Today was a different day of service. While reading scriptures with my kids this week, we have been talking about the difference between Laman and Lemuel vs. Nephi and Sam. I believe the only difference was their hearts. It consistently says in 1st Nephi how hard Laman and Lemuel's hearts were. If they would have only humbled themselves and gone to the Lord and asked Him, they would have had their answer and their hearts would have softened. We have also talked to our kids about becoming more like Nephi when we are asked to do something, especially at church. We have all been called into the Bishop's office and asked to accept a calling. Sometimes it's the calling of our dreams, but most times we come out of the office thinking, "What?! Why would I be called to that calling?" I know that I have felt that way, but I was taught to answer like Nephi....I will go and do. I bet you are wondering what this has to do with my service today. I hope this all makes sense since I have a hard time putting my thoughts into words.
As women, we are all given the Calling of Visiting Teaching. I know that I am guilty of forgetting that it's a calling. I have a woman that has been on my list for the past two years and I haven't been able to contact her once. She's actually my next door neighbor and I think I see her once every 3 weeks. I have been praying and fasting to know how to reach her. I really had no idea what to do. Every time I thought about her, I would just draw a blank..... Until, I listened to Pres. Uchtdorf's talk during the General Relief Society Meeting a few weeks ago. The last part of his talk gave me the chills! Here is what he said:
"Forget not that the Lord loves you! You are not forgotten. No matter how dark your days may seem, not matter how insignificant you may feel, no matter how over-shadowed you think you may be, you’re Heavenly Father has not forgotten you. He loves you with an infinite love! You are known and remembered by the most majestic, powerful and glorious being in the universe. He, who created and knows the stars, knows you and your name. You are a Daughter of God."
It was so powerful and I felt like my neighbor needed to here that message.
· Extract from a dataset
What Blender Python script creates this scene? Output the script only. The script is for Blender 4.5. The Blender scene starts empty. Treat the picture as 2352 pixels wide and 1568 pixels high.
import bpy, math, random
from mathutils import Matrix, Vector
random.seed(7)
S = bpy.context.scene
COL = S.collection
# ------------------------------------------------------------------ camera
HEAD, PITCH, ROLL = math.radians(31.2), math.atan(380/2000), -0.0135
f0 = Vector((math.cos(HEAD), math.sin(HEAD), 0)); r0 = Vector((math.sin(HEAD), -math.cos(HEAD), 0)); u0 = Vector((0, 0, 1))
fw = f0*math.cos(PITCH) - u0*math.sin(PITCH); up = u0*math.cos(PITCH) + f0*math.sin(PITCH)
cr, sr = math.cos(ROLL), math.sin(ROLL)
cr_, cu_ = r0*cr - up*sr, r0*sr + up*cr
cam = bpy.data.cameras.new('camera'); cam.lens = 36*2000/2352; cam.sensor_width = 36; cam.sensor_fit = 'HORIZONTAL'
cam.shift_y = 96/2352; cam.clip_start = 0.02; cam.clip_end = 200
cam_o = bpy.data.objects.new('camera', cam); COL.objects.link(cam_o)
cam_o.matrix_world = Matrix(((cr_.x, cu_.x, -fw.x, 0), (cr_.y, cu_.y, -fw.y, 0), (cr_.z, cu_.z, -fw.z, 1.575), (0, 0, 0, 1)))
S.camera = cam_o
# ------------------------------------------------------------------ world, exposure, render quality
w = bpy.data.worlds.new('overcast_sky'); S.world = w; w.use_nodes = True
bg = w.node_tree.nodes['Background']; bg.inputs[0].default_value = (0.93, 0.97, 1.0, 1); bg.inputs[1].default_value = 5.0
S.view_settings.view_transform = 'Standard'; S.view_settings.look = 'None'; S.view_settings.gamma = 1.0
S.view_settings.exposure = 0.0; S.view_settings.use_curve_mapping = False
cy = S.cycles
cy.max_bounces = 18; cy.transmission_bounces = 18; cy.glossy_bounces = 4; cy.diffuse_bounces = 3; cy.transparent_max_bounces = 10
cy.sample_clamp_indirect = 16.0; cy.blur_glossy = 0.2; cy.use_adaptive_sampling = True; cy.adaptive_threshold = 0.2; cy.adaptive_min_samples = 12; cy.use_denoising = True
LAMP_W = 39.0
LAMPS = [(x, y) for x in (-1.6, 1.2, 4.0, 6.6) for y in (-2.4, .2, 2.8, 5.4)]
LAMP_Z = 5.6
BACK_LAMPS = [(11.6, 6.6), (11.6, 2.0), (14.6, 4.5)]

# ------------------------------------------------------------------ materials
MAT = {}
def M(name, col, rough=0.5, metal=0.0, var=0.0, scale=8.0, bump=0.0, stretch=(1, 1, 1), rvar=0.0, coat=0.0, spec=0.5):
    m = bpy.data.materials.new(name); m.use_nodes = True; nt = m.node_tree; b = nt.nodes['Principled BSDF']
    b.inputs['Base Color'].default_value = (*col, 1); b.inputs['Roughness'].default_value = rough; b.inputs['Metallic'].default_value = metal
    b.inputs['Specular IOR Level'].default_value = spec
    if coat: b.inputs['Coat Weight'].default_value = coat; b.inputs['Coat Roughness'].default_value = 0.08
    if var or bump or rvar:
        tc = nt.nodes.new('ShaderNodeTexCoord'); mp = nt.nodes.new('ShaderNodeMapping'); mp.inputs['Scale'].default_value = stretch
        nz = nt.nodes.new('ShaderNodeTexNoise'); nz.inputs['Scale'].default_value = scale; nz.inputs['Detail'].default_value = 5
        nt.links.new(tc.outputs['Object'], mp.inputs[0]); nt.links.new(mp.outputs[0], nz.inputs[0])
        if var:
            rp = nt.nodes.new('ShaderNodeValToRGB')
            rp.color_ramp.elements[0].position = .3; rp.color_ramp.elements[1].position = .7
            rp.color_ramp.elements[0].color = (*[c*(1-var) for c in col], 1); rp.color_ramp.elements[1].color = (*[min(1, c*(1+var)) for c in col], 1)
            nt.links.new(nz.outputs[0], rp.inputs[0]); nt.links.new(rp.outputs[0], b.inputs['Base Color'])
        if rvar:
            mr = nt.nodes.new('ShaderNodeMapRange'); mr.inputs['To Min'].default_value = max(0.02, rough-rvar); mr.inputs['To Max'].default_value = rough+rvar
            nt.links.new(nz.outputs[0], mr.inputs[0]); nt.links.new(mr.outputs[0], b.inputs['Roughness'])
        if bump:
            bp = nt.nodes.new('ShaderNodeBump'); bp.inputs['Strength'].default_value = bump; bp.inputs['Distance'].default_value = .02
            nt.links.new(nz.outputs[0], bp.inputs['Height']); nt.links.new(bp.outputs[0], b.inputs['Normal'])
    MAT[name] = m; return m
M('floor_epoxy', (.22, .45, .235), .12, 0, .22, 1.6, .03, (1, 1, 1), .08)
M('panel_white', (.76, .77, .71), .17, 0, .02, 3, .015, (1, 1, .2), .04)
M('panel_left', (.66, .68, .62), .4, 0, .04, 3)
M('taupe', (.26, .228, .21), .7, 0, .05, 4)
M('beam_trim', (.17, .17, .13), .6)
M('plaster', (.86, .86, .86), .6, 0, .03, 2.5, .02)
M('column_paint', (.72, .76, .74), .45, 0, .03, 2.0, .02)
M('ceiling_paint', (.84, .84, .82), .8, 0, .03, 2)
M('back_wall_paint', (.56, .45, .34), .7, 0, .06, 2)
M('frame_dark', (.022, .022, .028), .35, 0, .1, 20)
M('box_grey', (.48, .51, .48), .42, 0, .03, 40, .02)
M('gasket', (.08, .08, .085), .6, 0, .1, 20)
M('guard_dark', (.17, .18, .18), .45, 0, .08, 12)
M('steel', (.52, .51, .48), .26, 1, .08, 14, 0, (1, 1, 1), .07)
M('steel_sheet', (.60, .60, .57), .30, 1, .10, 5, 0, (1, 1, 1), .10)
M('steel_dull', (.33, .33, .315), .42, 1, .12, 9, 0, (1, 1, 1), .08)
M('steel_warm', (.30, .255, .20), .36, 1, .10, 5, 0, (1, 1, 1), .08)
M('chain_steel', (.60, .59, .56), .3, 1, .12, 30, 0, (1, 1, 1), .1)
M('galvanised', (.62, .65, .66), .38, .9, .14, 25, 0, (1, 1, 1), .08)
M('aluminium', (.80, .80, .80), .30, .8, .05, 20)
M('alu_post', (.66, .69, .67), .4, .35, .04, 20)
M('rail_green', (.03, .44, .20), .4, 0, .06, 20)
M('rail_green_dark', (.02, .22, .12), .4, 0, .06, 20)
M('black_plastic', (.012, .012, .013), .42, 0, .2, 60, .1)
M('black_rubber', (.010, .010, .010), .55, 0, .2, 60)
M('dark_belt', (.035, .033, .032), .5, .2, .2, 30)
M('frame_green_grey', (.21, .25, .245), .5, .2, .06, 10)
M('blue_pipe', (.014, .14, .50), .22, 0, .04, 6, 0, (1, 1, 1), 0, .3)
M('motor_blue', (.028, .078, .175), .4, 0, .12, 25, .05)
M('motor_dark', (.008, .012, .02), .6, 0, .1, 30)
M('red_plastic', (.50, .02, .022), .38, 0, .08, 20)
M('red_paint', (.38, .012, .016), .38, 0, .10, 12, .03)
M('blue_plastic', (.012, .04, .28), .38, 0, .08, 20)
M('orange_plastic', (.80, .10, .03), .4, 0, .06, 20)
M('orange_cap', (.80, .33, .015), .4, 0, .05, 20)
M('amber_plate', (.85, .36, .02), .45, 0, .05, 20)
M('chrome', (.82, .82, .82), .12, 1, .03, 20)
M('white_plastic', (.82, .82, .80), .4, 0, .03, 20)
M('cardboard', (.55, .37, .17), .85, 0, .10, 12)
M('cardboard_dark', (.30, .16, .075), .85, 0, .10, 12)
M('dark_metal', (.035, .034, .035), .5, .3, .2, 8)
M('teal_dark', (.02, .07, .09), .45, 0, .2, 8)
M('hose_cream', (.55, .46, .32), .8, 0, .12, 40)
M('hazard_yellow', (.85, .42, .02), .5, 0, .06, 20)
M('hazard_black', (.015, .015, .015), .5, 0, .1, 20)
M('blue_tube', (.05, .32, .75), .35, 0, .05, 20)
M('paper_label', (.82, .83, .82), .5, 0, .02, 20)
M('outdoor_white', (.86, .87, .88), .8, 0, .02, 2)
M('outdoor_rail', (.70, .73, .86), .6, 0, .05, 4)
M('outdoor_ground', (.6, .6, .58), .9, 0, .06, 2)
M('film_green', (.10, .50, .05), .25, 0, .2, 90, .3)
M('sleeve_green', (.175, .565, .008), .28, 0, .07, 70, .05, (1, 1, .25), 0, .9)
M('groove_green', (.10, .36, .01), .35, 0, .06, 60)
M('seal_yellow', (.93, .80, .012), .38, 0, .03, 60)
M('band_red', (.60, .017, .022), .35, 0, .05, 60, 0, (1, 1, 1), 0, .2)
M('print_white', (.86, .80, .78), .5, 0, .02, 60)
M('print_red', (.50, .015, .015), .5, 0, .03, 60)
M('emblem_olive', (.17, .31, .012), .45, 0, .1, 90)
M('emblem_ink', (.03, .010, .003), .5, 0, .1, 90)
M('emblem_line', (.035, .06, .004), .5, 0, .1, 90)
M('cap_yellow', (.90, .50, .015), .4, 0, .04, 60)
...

I knew I needed to get it to her, but I started to feel insecure about how she would receive it and I kept putting it off. Today I finally did it. I wrote her that message in a card and put it in her mailbox. Now I can only pray that she will actually read it and hope that she will allow it to touch her heart like it touched mine. If anyone has any ideas on what my next step with my neighbor should be, please let me know.